It’s time to bring virtual reality into classrooms
47% of the present jobs will not exist after 10 years from now.
The Fourth Industrial Revolution will require a “total transformation” of educational systems around the world to help the current and coming generations prepare for the future, the provost at the American University of Dubai has said.
Schools and universities need to move away from textbook learning and start introducing virtual reality and artificial intelligence into the educational system, Dr Imad Y. Hoballah said during a panel session at the Sharjah FDI Forum on Wednesday.
About 47 per cent of the jobs that are present now won’t exist 10 years from now due to advanced technology, therefore, the youth must be prepared now to avoid unemployment in the future, he said, citing an Oxford study.
“I tell you that the Fourth Industrial Revolution is starting to have a major effect on education, but the bigger problem is that when we look at education, we look at an industry that is basically thousands of years old and that’s the way we teach today,” Hoballah said.
“The education sector is the same way it was designed a thousand years ago.

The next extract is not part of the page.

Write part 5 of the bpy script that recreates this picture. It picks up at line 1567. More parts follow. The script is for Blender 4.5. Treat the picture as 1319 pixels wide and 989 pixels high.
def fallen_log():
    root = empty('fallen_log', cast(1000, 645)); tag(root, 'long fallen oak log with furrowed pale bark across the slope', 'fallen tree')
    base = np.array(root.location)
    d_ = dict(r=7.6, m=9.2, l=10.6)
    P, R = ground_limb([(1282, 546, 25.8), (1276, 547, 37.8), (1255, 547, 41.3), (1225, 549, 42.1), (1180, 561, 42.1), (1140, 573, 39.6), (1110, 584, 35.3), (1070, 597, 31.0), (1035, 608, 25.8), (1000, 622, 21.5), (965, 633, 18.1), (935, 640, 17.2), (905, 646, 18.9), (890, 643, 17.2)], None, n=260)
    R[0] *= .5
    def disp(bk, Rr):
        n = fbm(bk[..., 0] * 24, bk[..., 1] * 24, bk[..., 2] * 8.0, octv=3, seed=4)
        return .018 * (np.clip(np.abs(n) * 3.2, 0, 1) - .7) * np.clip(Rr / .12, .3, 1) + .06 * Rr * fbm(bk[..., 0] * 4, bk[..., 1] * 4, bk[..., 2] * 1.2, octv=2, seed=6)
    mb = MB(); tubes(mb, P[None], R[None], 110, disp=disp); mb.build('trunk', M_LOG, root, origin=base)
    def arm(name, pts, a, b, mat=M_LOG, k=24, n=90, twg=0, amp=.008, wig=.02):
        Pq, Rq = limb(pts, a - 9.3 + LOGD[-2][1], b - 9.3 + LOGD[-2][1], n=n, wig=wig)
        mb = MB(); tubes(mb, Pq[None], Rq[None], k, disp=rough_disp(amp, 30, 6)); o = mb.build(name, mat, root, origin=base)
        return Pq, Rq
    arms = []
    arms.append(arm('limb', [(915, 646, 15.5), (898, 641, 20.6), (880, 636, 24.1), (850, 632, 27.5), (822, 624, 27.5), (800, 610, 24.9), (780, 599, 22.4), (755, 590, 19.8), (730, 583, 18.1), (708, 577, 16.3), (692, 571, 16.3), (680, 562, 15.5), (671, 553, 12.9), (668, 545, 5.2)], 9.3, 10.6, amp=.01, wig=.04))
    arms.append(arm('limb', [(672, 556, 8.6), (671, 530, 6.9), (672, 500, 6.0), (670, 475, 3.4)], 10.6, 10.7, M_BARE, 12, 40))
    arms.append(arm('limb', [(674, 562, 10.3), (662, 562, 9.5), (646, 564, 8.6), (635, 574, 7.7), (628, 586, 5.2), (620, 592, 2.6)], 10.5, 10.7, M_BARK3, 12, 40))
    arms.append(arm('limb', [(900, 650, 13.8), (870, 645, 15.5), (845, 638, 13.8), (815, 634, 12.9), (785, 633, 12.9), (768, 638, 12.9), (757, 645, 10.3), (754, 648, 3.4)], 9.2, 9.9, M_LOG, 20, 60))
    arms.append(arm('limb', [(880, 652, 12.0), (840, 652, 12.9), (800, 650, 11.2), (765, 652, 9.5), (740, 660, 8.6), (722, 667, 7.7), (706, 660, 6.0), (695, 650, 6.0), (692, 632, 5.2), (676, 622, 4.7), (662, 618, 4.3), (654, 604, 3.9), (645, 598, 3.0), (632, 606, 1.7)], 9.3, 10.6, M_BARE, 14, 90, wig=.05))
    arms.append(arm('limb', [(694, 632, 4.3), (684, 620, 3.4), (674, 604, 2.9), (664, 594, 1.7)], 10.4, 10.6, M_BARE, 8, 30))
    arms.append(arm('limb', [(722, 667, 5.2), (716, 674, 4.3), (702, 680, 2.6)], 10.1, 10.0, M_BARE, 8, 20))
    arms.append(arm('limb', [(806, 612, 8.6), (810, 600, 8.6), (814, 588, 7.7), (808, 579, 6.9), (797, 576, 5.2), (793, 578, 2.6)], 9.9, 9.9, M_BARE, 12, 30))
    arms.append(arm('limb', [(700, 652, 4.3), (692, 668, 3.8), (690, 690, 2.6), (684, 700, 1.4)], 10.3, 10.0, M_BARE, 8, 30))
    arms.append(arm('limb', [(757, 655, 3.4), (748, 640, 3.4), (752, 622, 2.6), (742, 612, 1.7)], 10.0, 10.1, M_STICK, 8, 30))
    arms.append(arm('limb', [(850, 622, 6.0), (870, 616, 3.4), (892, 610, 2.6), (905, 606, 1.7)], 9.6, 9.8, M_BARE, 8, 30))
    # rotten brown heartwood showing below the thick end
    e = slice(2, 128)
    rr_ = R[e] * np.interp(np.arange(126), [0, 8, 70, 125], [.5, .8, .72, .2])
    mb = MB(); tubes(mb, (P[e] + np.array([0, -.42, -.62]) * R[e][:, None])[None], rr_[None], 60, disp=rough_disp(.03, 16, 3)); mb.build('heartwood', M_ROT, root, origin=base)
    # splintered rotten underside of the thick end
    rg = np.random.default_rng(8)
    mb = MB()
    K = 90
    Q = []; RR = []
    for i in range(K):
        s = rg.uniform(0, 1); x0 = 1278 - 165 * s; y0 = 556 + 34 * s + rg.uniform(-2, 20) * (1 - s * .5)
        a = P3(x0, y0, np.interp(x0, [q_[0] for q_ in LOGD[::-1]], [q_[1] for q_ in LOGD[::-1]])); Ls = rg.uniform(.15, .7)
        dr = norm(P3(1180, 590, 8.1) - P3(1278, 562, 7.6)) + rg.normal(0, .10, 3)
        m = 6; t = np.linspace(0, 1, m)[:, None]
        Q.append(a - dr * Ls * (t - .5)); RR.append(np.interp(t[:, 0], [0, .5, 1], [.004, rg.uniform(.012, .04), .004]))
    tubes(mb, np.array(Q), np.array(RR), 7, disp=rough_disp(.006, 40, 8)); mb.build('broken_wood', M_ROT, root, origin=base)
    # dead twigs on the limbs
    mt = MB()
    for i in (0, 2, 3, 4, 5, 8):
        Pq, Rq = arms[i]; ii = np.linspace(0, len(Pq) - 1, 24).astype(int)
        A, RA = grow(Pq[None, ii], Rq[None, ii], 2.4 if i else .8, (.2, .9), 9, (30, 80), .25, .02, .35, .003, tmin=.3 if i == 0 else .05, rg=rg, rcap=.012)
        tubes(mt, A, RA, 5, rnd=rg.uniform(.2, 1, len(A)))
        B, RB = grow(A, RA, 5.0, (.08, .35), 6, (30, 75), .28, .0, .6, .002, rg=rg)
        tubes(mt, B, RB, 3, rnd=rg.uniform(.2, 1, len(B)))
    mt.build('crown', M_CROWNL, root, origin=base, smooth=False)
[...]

Unfortunately, the educational systems of universities or primary school, still disseminates information thinking that this is what education is. I call for a total transformation of the educational system. The activities that are going on today, don’t work.”
Hoballah said that the new generation comes with “an agile set of skills” that needs to be understood. He believes faculty members and administrations need to be trained in order to deal with changing times.
Hoballah said, however, that the UAE is one of the countries that is leading the way with these issues. Universities in the country are doing a lot more as compared to others.
“Transformation happens with a leadership that knows what’s going on and, by the way, many of these things exist in the UAE more than anywhere else,” he said.
“We need to understand where we stand with artificial intelligence, virtual reality, augmented reality – do we understand it, do we teach it, do we work with it and do we have programmes for it?
“I believe that even though it has started in some places, we need to do more and more of that, and make sure that it in the beginning it wont be a money-making machine, but we need to introduce it. We need to have the people understand that this is coming.”